The answer we get is around two, which is crazy when you take into account that the closing ratio on recommendations from the technicians is often over 70 per cent. It also appears that the amount of dealerships that measure the incremental business from the lubrication rack is close to zero, even though oil changes are still driving the business.

YOU HAVE TO SEE IT TO MANAGE IT
We have nothing against fancy and expensive computer systems that can produce endless reports, or out-of-house customer retention companies. But there is nothing like doing a visual review of work orders to see for yourself how the service department is performing and how much money you might be leaving on the table.

WORK ORDER REVIEW
Look at a sample of 200 repair orders that have customer paid labour and review the following:

Vehicle age:
• What percentage of vehicles were under one year old?
• What percentage were between one to two years old?
• What percentage were between two to three years old.
• What percentage were over three years old?

Recorded kilometres:
• What percentage of vehicles were between zero to 20,000 km?
• What percentage of vehicles were between 21,000 km to 30,000 km?
• What percentage of vehicles were between 31,000 km to 40,000 km?
• What percentage of vehicles were over 40,000 km

Lines per work order:
• What percentage of work orders had three lines recorded?
• What percentage of work orders had two lines recorded?
• What percentage of work orders recorded only one line?

Think it is not worth your time?
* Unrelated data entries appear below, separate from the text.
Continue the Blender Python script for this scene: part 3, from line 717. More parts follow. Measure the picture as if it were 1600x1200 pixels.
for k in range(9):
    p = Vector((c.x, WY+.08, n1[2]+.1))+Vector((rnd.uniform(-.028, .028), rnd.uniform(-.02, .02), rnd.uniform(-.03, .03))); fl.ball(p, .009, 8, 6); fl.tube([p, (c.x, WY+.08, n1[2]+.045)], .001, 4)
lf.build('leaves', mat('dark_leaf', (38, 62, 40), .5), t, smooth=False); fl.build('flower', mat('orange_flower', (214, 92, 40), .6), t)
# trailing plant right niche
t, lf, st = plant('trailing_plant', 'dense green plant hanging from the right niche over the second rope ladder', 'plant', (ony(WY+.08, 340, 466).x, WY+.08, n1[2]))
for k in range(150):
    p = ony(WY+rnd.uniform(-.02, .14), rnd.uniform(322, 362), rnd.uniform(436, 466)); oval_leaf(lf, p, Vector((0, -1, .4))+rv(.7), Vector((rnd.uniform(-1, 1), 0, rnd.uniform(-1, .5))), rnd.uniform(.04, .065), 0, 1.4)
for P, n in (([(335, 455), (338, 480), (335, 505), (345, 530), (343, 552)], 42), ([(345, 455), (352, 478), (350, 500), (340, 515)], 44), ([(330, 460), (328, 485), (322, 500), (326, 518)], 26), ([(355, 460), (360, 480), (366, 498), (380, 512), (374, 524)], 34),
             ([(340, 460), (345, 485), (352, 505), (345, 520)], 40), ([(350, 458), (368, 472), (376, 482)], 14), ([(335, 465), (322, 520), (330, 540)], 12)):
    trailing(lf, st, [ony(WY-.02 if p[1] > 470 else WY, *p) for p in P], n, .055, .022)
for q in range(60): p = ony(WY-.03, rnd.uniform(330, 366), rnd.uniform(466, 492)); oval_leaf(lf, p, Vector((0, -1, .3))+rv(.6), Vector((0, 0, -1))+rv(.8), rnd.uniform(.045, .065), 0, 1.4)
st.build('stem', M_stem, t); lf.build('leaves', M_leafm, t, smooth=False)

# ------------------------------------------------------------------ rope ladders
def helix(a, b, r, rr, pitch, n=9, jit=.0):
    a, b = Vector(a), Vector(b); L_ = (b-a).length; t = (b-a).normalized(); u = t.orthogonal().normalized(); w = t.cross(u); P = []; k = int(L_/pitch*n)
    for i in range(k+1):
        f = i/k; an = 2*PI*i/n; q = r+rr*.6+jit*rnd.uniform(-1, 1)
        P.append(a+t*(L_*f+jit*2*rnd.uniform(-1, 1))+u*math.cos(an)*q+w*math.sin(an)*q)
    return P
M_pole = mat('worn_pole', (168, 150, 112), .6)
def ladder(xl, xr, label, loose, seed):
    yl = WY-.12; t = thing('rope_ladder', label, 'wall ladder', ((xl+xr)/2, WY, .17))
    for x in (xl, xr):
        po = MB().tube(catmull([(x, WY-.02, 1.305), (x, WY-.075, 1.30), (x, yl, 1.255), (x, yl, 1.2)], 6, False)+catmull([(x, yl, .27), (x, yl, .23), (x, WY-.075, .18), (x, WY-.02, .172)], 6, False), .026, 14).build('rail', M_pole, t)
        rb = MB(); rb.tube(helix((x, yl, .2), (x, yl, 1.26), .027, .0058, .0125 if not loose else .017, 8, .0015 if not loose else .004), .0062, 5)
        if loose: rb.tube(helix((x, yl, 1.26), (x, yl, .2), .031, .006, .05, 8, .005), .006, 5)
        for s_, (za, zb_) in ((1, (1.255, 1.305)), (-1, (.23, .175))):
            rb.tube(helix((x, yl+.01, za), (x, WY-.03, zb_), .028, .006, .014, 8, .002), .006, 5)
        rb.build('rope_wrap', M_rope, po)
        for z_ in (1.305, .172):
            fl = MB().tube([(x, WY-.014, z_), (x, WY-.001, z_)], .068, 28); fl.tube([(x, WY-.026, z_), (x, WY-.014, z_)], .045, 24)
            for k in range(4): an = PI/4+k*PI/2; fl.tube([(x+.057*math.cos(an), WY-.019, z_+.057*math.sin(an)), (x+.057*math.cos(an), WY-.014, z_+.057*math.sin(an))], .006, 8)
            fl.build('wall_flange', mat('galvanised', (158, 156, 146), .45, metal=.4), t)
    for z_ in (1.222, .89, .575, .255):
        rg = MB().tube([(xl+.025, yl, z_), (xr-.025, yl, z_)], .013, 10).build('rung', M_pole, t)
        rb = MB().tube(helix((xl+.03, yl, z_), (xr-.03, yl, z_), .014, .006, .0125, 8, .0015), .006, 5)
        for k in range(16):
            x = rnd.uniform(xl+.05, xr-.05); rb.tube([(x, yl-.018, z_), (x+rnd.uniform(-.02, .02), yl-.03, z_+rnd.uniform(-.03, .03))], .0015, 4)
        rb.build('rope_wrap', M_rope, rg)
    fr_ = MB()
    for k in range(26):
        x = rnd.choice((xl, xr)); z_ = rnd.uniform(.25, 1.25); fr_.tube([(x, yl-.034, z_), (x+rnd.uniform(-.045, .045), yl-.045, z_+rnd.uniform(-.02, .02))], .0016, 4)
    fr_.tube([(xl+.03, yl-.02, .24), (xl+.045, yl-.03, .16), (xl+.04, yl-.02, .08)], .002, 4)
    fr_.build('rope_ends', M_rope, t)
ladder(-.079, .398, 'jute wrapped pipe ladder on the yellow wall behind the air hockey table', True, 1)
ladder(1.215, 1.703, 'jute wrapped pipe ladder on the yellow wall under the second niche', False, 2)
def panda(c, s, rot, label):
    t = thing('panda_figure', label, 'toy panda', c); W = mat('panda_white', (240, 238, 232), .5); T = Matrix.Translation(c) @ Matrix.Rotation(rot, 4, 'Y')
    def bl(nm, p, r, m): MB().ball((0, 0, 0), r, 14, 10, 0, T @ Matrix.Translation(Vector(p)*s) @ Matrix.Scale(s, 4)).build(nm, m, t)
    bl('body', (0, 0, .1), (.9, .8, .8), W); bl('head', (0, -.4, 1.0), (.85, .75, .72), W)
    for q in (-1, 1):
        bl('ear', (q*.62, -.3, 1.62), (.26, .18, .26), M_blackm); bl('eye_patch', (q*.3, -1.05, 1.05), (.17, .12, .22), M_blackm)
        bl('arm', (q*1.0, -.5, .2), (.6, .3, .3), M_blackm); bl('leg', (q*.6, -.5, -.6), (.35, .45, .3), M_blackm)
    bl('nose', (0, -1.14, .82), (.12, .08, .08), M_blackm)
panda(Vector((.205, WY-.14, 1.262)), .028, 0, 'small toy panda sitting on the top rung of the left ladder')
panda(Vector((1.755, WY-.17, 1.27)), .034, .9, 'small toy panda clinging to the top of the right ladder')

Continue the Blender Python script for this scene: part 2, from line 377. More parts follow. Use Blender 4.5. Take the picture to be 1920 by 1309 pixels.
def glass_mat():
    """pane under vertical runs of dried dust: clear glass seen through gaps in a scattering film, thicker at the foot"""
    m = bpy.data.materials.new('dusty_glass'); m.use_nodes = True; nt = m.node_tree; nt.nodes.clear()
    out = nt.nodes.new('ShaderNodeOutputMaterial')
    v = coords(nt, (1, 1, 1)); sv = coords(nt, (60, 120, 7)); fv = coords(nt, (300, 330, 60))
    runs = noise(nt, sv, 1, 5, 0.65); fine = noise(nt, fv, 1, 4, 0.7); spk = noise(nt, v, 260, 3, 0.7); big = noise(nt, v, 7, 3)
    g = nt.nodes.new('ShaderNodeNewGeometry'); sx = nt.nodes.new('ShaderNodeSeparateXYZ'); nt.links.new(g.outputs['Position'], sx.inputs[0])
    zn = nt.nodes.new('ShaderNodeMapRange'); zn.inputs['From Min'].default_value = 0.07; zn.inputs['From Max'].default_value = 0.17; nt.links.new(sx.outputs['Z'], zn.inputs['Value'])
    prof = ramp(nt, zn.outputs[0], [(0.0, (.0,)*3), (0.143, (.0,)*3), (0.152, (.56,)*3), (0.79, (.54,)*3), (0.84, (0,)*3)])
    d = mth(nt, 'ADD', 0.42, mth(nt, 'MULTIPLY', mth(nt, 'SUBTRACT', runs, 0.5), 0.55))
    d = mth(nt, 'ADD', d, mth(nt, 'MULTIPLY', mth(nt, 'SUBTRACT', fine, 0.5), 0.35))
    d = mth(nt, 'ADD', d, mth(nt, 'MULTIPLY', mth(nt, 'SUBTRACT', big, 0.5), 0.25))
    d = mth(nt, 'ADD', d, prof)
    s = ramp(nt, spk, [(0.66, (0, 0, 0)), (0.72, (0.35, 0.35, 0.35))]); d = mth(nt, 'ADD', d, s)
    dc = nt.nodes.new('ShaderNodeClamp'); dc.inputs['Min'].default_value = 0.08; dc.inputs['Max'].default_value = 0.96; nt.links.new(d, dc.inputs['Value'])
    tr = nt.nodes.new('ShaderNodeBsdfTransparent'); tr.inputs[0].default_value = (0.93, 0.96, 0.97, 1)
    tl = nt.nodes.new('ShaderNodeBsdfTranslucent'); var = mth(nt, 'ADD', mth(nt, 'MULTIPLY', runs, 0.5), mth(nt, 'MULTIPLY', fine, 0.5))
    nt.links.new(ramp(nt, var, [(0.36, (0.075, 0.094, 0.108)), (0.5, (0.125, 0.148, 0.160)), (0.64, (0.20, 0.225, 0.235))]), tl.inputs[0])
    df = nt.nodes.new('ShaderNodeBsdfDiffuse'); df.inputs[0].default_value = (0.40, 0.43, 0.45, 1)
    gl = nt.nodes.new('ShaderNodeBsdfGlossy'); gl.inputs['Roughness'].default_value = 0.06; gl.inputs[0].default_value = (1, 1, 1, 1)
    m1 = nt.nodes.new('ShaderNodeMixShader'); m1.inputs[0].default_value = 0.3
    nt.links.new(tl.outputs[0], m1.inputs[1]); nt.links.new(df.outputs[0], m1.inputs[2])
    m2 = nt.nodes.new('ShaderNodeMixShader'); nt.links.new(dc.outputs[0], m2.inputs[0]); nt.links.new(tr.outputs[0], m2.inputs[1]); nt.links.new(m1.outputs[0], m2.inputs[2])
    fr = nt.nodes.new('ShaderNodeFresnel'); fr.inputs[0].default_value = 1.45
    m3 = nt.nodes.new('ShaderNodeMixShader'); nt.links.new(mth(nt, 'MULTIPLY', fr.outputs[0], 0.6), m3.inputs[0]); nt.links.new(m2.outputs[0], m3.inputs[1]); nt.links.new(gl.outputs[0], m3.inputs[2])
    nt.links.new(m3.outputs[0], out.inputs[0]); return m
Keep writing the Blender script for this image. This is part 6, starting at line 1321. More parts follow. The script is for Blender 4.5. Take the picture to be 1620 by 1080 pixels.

Then think about this as an example. A medium-sized service department writes approximately 45 customer paid work orders per day X 21 working days = 945 orders a month.

So let us suppose that by doing the review and discussing your findings with the staff, the hours per order increase by an average of .2 hours per order. The results would be 945 orders X .2 = 189 hours X an effective door rate of $90 = $17,010 additional dollars with a gross profit of 70 per cent = $11,907 for the month or $142,884 for the year. How many new cars do you have to sell to make that much gross profit?

SHARE YOUR RESULTS
We recommend you share the results with the staff. Just the fact that they know you are looking can get instant results. Keep the high mileage one-liner work orders to one side and use them in a meeting to point out lost opportunities, but try not to use them as a stick. Your work orders are a mirror image to what finishes up on the financial statement. There probably are dealerships out there that are performing at capacity— but we just haven’t come across any yet!